> _WHAT THIS TASK INVOLVES_:
From the line with "v = t.m('MULTIPLY', v, t.mr(z, 0.0, 62.0, 1.20, .56))" to the line with "(.40, .42, .43), .7, .25, .25, spec=.3)", both lines included, set down exactly those lines, please, and no others.

(Scripts that build scenes)
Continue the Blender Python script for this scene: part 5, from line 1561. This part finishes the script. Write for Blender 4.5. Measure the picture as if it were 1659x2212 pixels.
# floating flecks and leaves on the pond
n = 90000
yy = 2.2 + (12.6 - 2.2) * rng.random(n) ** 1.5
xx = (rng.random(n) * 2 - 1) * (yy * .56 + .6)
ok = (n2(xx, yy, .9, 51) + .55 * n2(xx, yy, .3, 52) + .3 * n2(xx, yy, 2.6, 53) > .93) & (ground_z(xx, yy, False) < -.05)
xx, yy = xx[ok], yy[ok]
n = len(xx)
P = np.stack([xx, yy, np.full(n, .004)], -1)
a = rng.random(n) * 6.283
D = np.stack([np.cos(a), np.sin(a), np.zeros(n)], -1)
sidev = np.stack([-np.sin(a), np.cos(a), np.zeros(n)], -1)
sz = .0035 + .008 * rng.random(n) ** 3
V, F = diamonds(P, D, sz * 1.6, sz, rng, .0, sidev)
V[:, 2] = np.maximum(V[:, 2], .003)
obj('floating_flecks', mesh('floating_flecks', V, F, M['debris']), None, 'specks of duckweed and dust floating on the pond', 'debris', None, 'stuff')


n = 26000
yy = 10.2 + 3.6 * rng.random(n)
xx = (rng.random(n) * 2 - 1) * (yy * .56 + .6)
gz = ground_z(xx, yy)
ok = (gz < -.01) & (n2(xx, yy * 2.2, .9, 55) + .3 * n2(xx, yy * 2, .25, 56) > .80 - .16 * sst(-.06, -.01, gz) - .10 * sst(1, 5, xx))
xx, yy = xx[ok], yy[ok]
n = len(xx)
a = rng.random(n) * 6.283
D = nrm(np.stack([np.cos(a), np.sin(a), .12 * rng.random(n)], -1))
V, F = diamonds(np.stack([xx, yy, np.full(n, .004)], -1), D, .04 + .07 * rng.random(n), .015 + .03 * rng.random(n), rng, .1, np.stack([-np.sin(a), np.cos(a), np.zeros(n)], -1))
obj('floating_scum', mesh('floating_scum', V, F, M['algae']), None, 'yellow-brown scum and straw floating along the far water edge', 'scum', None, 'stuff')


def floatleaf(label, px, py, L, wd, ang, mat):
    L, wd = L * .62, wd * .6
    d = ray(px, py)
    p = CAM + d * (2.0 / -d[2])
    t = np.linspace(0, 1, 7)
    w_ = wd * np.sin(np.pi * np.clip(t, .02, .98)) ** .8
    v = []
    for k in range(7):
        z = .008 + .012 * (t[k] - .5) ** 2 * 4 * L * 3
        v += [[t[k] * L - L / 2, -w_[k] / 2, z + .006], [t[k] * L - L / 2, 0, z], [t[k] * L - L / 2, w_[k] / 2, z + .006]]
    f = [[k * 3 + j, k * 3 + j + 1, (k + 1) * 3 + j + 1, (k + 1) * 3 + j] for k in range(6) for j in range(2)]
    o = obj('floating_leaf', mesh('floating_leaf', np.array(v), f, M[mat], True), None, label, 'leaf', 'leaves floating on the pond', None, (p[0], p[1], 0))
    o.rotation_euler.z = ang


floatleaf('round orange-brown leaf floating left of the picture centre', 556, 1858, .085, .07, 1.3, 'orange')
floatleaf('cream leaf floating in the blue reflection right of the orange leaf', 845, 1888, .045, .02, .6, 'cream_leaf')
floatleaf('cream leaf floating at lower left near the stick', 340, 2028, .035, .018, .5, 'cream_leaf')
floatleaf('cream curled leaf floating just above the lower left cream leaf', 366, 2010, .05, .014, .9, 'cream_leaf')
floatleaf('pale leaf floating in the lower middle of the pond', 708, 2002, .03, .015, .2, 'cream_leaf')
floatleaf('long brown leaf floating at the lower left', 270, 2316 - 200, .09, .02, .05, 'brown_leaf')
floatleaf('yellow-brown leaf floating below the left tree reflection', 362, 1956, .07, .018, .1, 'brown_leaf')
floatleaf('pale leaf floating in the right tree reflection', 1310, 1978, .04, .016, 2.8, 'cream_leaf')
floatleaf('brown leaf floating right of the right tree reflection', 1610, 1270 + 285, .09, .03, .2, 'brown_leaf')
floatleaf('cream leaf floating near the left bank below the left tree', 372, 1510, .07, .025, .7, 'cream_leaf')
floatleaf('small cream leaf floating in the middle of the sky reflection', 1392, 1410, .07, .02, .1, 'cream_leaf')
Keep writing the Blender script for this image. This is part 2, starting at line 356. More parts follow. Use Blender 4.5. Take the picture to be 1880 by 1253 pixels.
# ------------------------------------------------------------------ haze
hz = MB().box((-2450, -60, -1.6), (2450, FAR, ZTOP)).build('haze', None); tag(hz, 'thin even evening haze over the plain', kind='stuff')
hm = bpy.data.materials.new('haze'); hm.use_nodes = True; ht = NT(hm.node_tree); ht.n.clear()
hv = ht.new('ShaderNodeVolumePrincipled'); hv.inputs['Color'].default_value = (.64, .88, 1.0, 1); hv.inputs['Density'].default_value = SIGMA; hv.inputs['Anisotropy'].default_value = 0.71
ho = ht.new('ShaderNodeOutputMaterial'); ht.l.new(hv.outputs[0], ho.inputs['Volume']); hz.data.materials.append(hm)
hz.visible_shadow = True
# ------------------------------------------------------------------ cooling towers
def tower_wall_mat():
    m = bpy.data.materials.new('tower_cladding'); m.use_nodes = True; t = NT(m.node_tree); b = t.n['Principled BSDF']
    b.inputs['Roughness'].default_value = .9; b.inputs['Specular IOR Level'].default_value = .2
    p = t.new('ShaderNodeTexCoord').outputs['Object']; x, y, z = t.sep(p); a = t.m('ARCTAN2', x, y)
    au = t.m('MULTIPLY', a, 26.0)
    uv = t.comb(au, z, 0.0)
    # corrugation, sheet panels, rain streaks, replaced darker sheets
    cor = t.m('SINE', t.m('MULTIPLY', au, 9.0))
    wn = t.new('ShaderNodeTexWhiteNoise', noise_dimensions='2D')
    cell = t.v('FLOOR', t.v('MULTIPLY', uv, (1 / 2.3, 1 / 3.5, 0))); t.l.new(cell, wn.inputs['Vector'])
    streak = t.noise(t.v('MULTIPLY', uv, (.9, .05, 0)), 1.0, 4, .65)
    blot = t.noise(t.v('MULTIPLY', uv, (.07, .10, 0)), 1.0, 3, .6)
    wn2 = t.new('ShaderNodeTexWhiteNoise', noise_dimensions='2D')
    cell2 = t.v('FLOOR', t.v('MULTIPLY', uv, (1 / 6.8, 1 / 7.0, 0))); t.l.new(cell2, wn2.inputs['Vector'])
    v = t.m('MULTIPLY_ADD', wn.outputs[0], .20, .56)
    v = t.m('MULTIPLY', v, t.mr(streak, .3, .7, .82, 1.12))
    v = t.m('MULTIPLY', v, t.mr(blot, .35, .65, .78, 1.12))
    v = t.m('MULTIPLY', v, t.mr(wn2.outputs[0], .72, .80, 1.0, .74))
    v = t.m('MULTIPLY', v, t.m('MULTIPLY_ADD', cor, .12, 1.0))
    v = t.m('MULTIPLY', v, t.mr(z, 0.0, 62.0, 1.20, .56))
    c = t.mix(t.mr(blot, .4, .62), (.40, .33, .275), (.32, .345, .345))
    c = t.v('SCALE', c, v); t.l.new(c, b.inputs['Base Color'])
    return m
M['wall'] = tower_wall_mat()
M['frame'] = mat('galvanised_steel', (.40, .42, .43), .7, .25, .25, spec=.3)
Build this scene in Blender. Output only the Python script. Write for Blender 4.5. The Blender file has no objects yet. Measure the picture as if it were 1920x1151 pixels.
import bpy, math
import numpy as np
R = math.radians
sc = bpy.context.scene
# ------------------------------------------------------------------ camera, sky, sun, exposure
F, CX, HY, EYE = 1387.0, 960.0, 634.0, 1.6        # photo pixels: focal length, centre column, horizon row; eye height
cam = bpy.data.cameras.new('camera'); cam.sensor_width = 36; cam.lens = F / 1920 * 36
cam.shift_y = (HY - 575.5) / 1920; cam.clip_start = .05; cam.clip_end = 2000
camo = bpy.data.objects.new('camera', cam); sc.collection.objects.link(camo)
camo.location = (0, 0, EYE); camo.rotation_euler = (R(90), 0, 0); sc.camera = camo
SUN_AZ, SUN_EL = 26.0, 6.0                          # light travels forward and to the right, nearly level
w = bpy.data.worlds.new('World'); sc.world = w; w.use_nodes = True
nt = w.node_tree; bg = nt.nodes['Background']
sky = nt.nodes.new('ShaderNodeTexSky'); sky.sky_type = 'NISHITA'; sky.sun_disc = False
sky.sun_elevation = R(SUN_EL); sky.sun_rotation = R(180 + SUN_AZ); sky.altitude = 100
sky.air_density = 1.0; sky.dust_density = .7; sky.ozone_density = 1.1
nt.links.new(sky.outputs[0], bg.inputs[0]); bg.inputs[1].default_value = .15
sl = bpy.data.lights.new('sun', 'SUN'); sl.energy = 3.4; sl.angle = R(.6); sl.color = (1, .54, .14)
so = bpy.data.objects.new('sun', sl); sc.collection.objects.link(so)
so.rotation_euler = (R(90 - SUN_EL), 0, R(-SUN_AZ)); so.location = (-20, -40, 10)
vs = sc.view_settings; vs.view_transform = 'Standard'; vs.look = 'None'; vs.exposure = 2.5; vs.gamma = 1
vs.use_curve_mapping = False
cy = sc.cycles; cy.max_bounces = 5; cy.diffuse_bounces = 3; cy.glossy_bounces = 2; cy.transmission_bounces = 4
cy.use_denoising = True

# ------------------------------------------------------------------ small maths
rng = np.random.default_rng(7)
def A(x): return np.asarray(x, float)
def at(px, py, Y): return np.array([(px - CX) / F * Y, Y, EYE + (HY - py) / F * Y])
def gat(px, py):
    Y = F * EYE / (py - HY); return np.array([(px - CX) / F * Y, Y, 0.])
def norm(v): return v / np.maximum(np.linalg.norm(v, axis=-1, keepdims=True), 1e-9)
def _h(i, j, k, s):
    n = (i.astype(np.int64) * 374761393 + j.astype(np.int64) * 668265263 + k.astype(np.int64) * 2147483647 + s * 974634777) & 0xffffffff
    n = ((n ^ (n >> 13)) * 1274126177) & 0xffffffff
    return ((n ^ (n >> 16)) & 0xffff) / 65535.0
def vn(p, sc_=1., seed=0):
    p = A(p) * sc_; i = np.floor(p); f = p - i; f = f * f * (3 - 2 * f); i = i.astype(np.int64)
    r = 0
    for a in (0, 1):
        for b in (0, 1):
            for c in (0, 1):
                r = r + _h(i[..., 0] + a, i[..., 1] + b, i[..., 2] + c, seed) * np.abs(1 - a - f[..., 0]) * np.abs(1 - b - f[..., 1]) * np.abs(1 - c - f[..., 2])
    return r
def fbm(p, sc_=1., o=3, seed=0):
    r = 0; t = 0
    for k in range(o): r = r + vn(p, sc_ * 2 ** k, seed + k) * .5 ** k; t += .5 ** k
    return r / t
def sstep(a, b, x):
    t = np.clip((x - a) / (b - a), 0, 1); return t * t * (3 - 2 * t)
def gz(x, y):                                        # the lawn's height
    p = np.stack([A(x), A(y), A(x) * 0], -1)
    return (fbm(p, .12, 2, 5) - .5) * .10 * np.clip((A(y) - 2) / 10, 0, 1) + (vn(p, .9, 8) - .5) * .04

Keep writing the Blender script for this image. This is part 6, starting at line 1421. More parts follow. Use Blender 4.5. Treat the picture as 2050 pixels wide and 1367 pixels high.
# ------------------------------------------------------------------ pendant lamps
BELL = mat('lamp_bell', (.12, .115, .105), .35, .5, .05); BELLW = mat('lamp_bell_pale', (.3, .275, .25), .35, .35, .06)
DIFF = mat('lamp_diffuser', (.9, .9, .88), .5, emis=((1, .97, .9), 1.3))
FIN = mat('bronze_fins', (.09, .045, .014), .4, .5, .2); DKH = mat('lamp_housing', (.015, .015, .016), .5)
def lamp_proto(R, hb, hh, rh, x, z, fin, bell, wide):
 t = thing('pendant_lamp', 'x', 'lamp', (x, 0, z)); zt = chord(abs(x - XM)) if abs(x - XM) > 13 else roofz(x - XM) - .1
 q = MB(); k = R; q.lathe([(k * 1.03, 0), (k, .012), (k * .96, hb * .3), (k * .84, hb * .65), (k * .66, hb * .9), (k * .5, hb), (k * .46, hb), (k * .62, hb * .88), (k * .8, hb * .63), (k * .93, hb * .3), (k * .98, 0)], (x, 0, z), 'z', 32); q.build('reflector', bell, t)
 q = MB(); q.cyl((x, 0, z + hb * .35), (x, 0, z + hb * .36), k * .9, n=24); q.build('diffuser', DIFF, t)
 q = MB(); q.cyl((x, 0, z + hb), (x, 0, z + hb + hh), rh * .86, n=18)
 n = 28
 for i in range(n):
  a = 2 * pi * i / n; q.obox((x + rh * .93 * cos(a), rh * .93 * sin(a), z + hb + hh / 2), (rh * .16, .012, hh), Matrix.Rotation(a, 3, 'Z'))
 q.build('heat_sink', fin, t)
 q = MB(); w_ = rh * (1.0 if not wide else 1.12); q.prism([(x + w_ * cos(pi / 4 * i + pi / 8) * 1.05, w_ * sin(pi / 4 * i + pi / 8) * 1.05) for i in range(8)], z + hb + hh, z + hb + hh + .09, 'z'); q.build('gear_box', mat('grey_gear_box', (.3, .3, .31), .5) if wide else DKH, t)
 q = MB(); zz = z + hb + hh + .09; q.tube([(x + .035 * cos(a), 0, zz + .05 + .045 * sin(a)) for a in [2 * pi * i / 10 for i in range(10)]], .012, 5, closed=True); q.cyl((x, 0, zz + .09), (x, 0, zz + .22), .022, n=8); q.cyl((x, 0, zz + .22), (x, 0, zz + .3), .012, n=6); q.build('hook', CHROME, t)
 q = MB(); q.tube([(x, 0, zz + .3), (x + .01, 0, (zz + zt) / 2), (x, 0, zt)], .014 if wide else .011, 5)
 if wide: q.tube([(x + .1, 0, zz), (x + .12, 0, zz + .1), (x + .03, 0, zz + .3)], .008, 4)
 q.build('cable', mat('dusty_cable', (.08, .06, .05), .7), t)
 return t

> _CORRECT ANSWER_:
    v = t.m('MULTIPLY', v, t.mr(z, 0.0, 62.0, 1.20, .56))
    c = t.mix(t.mr(blot, .4, .62), (.40, .33, .275), (.32, .345, .345))
    c = t.v('SCALE', c, v); t.l.new(c, b.inputs['Base Color'])
    return m
M['wall'] = tower_wall_mat()
M['frame'] = mat('galvanised_steel', (.40, .42, .43), .7, .25, .25, spec=.3)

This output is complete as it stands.